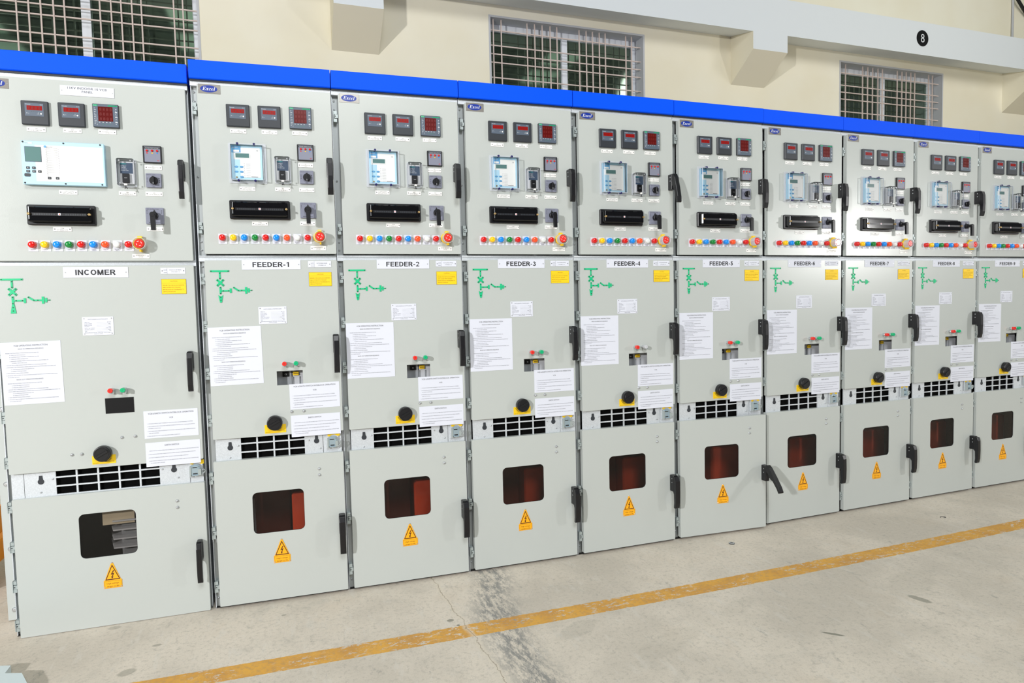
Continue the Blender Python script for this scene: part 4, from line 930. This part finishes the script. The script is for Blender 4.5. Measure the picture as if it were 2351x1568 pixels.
# sheets taped on by hand: small shift of the three papers on each panel (dx, dz, turn)
SH = [((0, 0, -.012), (0, 0, -.010), (0, 0, -.008)), ((0, 0, 0), (0, 0, 0), (0, 0, 0)), ((-.002, .002, 0), (.002, .002, 0), (.002, 0, 0)), ((-.004, 0, .004), (.001, -.002, .006), (0, 0, 0)), ((-.003, .002, .006), (0, 0, .005), (0, 0, .004)), ((-.003, .002, .006), (0, 0, .004), (0, 0, .006)), ((-.002, .002, .004), (0, 0, .006), (0, 0, .004)), ((-.002, .002, .004), (0, 0, .004), (0, 0, .004)), ((0, 0, .006), (0, 0, .004), (0, 0, .004))]
for i in range(9):
    P = feeder if i == 0 else copy_tree(feeder)
    P.location = (POSE[i][0] + .6 * i, POSE[i][1], 0); P.rotation_euler = (0, 0, POSE[i][2])
    tag(P, 'grey feeder panel with the nameplate FEEDER-%d' % (i + 1), 'electrical panel', 'switchgear panels in the row')
for i, P in enumerate([o for o in list(COL.objects) if o.type == 'EMPTY' and 'FEEDER' in o.get('label', '')]):
    kids = {c.name.split('.')[0]: c for c in P.children}
    nameplate(P, .181, .431, 1.539, 1.583, 'FEEDER-%d' % (i + 1), .157)
    for nm, (dx, dz, rt) in zip(('instruction_sheet', 'interlock_sheet', 'earth_switch_sheet'), SH[i]):
        s = kids[nm]; s.location = Vector(s.location) + Vector((dx, 0, dz)); s.rotation_euler = (0, rt, 0)
    if i == 4:          # this lower door stands ajar with its lever swung out
        lo = kids['lower_door']; lo.rotation_euler = (0, 0, math.radians(-3.4))
        h = [c for c in lo.children if c.name.startswith('door_handle')][0]; nh = handle(lo, .556, .586, .205, .387, math.radians(-42)); h.data = nh.data; bpy.data.objects.remove(nh)
    if i == 3:          # lever not fully home
        h = [c for c in kids['upper_door'].children if c.name.startswith('door_handle')][0]; nh = handle(lo if False else kids['upper_door'], .561, .589, 1.873, 2.041, math.radians(-15)); h.data = nh.data; bpy.data.objects.remove(nh)
        g = [c for c in P.children if c.name.startswith('push_button')]
        for q in g:
            cap = q.children[0]
            if cap.data.materials[0].name == 'btn_green':
                cap.data = cap.data.copy(); cap.data.materials[0] = MAT['inner_light']; cap['label'] = 'bare grey button cap'

# carcass sides of neighbouring panels run parallel although the fronts step round slightly
for P in [o for o in list(COL.objects) if o.type == 'EMPTY' and o.name.startswith('switchgear_panel')]:
    k = math.tan(P.rotation_euler.z)
    nxt = [q for q in COL.objects if q.type == 'EMPTY' and q.name.startswith('switchgear_panel') and .5 < q.location.x - P.location.x < .7]
    trim = .6 - (nxt[0].location - P.location).length + .0004 if nxt and P is not inc else 0.0
    for c in P.children:
        if c.name.split('.')[0] in ('cabinet_frame', 'roof_cap', 'side_cover', 'phase_barrier', 'insulator_stack', 'vent_plate'):
            c.data = c.data.copy()
            for v in c.data.vertices:
                if v.co.x > .3: v.co.x -= trim
                if v.co.y > .05: v.co.x += k * (v.co.y - .05)

# ------------------------------------------------------------------ the hall
def struct(name, b, label=None):
    o = b.build(name) if isinstance(b, MB) else b
    o['kind'] = 'structure'
    if label: o['label'] = label
    return o
b = MB(); b.box(-9, 20, -12, 9, -.25, 0, 'concrete'); struct('floor', b, 'worn grey concrete floor with a yellow painted line')

WY = 3.86; WIN = ((-2.24, -.285, 3.05, 4.53), (2.605, 4.555, 3.05, 4.53), (7.547, 9.468, 3.05, 4.53))
b = MB(); b.prism([(-9, 0), (20, 0), (20, 8.6), (-9, 8.6)], WY + .30, WY, 'wall_cream', [list(reversed(rrect(*w_))) for w_ in WIN]); b.box(-9, 20, WY + .31, WY + .30, 0, 8.6, 'roof_steel')
struct('wall_back', b, 'cream plastered back wall with three barred windows')

def hall_window(i, x0, x1, z0, z1):
    t = MB(); d = .24
    # reveal lining proud of the opening edge
    t.prism(rrect(x0, x1, z0, z1), WY + .002, WY - .004, 'reveal', [list(reversed(rrect(x0 + .022, x1 - .022, z0 + .022, z1 - .022)))])
    e = .022; fx0, fx1, fz0, fz1 = x0 + e, x1 - e, z0 + e, z1 - e
    t.box(x0 + .001, fx0, WY + d, WY, z0 + .001, z1 - .001, 'reveal'); t.box(fx1, x1 - .001, WY + d, WY, z0 + .001, z1 - .001, 'reveal'); t.box(x0 + .001, x1 - .001, WY + d, WY, fz1, z1 - .001, 'reveal'); t.box(x0 + .001, x1 - .001, WY + d, WY, z0 + .001, fz0, 'reveal')
    root = t.build('window_%d' % i); root['kind'] = 'structure'
    f = MB(); Y = WY + .18; cx = (x0 + x1) / 2
    f.prism(rrect(fx0, fx1, fz0, fz1), Y + .04, Y, 'alu_white', [list(reversed(rrect(fx0 + .055, cx - .03, fz0 + .06, fz1 - .075))), list(reversed(rrect(cx + .03, fx1 - .055, fz0 + .06, fz1 - .075)))])
    f.box(cx - .038, cx + .038, Y + .01, Y - .015, fz0 + .05, fz1 - .07, 'alu_white'); f.build('window_frame', root)
    for a, c in ((fx0 + .05, cx - .028), (cx + .028, fx1 - .05)):
        g = MB(); g.box(a, c, Y + .03, Y + .024, fz0 + .055, fz1 - .07, 'window_glass'); g.build('window_pane', root)
    g = MB(); W = x1 - x0; yb = WY + .045
    vx = [.035, .083, .241, .288, .335, .385, .428, .572, .618, .660, .705, .745, .885, .925]
    for q in vx: g.box(x0 + W * q - .006, x0 + W * q + .006, yb + .012, yb, fz0, fz1 + .002, 'grille_paint')
    z = fz1 - .115
    for dz in (0, .165, .092, .092, .165, .092, .165, .092, .092, .165):
        z -= dz
        if z > fz0 + .05: g.box(fx0 - .002, fx1 + .002, yb + .018, yb + .006, z - .006, z + .006, 'grille_paint')
    g.build('window_grille', root)
for i, w_ in enumerate(WIN): hall_window(i + 1, *w_)

# crane beam with sloping soffit and its corbels
b = MB(); P_ = .42; prof = [(WY, 4.645), (WY - P_, 4.55), (WY - P_, 4.975), (WY, 5.02)]
n = 0
for x in (-9, 20): b.v += [(x, y, z) for y, z in prof]
for k in range(4): b.idx((k, k + 4, (k + 1) % 4 + 4, (k + 1) % 4), 'beam_white')
b.idx((0, 1, 2, 3), 'beam_white'); b.idx((7, 6, 5, 4), 'beam_white'); struct('trim_1', b, 'white crane beam running along the wall')
for k, (x0, x1, zt, zb) in enumerate(((.925, 1.40, 4.26, 3.975), (5.79, 6.30, 4.345, 4.055), (10.69, 11.2, 4.36, 4.07), (-4.0, -3.5, 4.26, 3.975))):
    b = MB(); ya = WY - P_ - .001; pr = [(WY, zb), (ya, zt), (ya, 4.56), (WY, 4.66)]
    b.v += [(x, y, z) for x in (x0, x1) for y, z in pr]
    for j, mt in ((0, 'corbel_cream'), (1, 'beam_white'), (2, 'beam_white')): b.idx((j, j + 4, j + 5, j + 1), mt)
    b.idx((0, 1, 2, 3), 'wall_cream'); b.idx((7, 6, 5, 4), 'wall_cream')
    struct('trim_%d' % (k + 2), b, 'cream corbel under the crane beam')
b = MB(); b.lathe(0, 0, [(.104, 0), (.104, -.004), (.103, -.005)], 'sign_black', 40, smooth=False)
block_text(b, '8', 0, -.055, .110, .064, -.0056, 'white_ink', .13)
o = b.build('number_sign'); o.location = (8.53, WY - P_ - .001, 4.765); tag(o, 'round black sign with a white number 8 on the crane beam', 'sign')
b = MB(); b.tube([(10.86, WY - .018, 5.02), (10.86, WY - .018, 8.0)], .016, 'reveal', 10)
for z in (5.12, 6.2, 7.2): b.box(10.825, 10.895, WY, WY - .030, z - .012, z + .012, 'zinc')
o = b.build('conduit_pipe'); tag(o, 'thin grey conduit pipe rising up the wall above the crane beam', 'pipe')
b = MB(); b.tube([(10.60, WY - .07, 6.1), (10.75, WY - .07, 5.86), (10.95, WY - .07, 5.66), (11.2, WY - .03, 5.50), (11.6, WY - .03, 5.36), (12.2, WY - .03, 5.25)], .022, 'cable_black', 10)
o = b.build('cable'); tag(o, 'thick black cable sagging across the wall in the top right corner', 'cable')

# roof over the hall
b = MB(); Z = 8.6
for k in range(58):
    x = -9 + k * .5; mt = 'skylight' if k % 10 in (4, 5) else 'roof_sheet'
    b.box(x, x + .34, -12, WY + .3, Z, Z + .03, mt); b.box(x + .34, x + .5, -12, WY + .3, Z + .05, Z + .08, 'roof_steel' if mt == 'roof_sheet' else mt)
for k in range(9): b.box(-9, 20, -11 + k * 1.7, -10.92 + k * 1.7, Z - .16, Z, 'roof_steel')
for x in (-4, 1, 6, 11, 16): b.box(x, x + .12, -12, WY, Z - .45, Z - .16, 'roof_steel')
struct('ceiling', b, 'corrugated roof sheets on steel purlins')

# ------------------------------------------------------------------ loose things
b = MB(); b.lathe(0, 0, [(.016, .004), (.016, 0), (.0085, 0), (.0085, .004)], 'dark_steel', 18, smooth=False, cap=False)
n = len(b.v); b.prism(circ(0, 0, .016, 18), .0, -.0002, 'zinc', [list(reversed(circ(0, 0, .0085, 18)))]); b.move(Matrix.Rotation(math.radians(-90), 4, 'X'))
o = b.build('washer'); o.location = (2.655, -.168, .004); tag(o, 'small steel washer lying on the floor in front of FEEDER-5', 'washer')
b = MB(); b.tube([(-.02, 0, .002), (-.008, .010, .003), (.006, .008, .002), (.016, -.002, .003), (.008, -.012, .002), (-.004, -.008, .002)], .0014, 'dark_steel', 6)
o = b.build('wire_scrap'); o.location = (4.097, -.303, .0); tag(o, 'small curled wire scrap on the floor near FEEDER-8', 'scrap')

# sheet metal cover lying on the floor at the lower left
b = MB()
def zprism(pts, z0, z1, mt):
    n = len(b.v); K = len(pts); b.v += [(x, y, z0) for x, y in pts] + [(x, y, z1) for x, y in pts]
    for k in range(K): b.idx((n + k, n + (k + 1) % K, n + K + (k + 1) % K, n + K + k), mt)
    b.idx([n + K + k for k in range(K)], mt); b.idx([n + k for k in reversed(range(K))], mt)
zprism([(-1.1, -.70), (-.50, -.70), (-.577, -.388), (-.620, -.302), (-.68, -.280), (-1.1, -.262)], 0, .030, 'pale_steel')
zprism([(-1.1, -.261), (-.681, -.279), (-.681, -.221), (-.719, -.209), (-1.1, -.192)], 0, .029, 'pale_steel')
o = b.build('metal_cover'); tag(o, 'pale grey sheet metal cover lying on the floor at the lower left corner', 'metal cover')

# orange lifting trolley behind the left end of the row
T = empty('lifting_trolley', (-1.25, .62, 0)); tag(T, 'orange lifting trolley standing beyond the left end of the panels', 'trolley')
b = MB(); b.slab(-.25, .235, .13, .27, .25, -.10, 'orange_paint', .03, .01, 4, cap0=True); b.build('chassis', T)
b = MB(); b.box(-.10, .215, .20, -.05, .27, .40, 'orange_paint'); b.build('deck', T)
for sx in (-.15, .12):
    b = MB(); b.rings([(circ(sx, .065, .065, 20), .10), (circ(sx, .065, .065, 20), .05)], 'rubber', cap0=True); b.build('wheel', T)
    b = MB(); b.box(sx - .012, sx + .012, .12, .03, .06, .15, 'dark_steel'); b.build('wheel_fork', T)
::::
**TASK OBJECTIVE**
Examine the listing and say how many of its lines contain the string "this". Give the number alone.

**REPLY**
2